3. Es obliegt jedem Mitgliedstaat, unter Beachtung des Grundsatzes der Mehrwertsteuerneutralität die Umsätze zu bestimmen und zu definieren, auf die bis zum 31. Dezember 1992 ein ermäßigter Steuersatz nach Artikel 12 Absatz 4 der Sechsten Richtlinie 77/388 zur Harmonisierung der Rechtsvorschriften der Mitgliedstaaten über die Umsatzsteuern anwendbar war und seit dem 1. Januar 1993 ein ermäßigter Steuersatz nach Artikel 28 Absatz 2 Buchstabe e dieser Richtlinie in der Fassung der Richtlinie 92/77 zur Ergänzung des gemeinsamen Mehrwertsteuersystems und zur Änderung der Richtlinie 77/388 (Annäherung der MwSt.- Sätze) anwendbar ist.

Der genannte Grundsatz verbietet es insbesondere, gleichartige und deshalb miteinander in Wettbewerb stehende Waren oder Dienstleistungen hinsichtlich der Mehrwertsteuer unterschiedlich zu behandeln, so dass solche Waren oder Dienstleistungen einem einheitlichen Steuersatz zu unterwerfen sind.

( vgl. Randnrn. 36, 41 und Tenor )

4. Anhang F der Sechsten Richtlinie 77/388 zur Harmonisierung der Rechtsvorschriften der Mitgliedstaaten über die Umsatzsteuern enthält das Verzeichnis der Umsätze, die nach Artikel 28 Absatz 3 Buchstabe b der Richtlinie von der Mehrwertsteuer befreit sind.

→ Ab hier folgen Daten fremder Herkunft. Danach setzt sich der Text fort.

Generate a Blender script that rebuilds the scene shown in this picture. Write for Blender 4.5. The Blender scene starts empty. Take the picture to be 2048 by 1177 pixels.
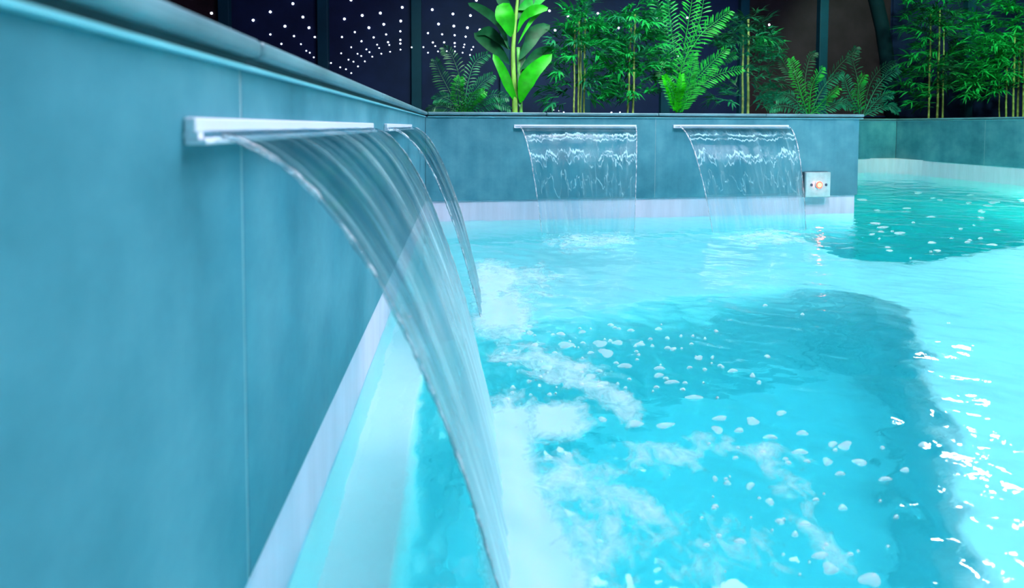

Die in Nummer 2 des Anhangs erwähnten freien Berufe sind Tätigkeiten, die ausgesprochen intellektuellen Charakter haben, eine hohe Qualifikation verlangen und gewöhnlich einer genauen und strengen berufsständischen Regelung unterliegen. Bei der Ausübung einer solchen Tätigkeit hat das persönliche Element besondere Bedeutung, und diese Ausübung setzt auf jeden Fall eine große Selbständigkeit bei der Vornahme der beruflichen Handlungen voraus. Das vorlegende Gericht hat festzustellen, ob die Tätigkeit eines Wohnungseigentumsverwalters, wie sie die einschlägige nationale Regelung vorsieht, nach diesen Kriterien als freier Beruf anzusehen ist.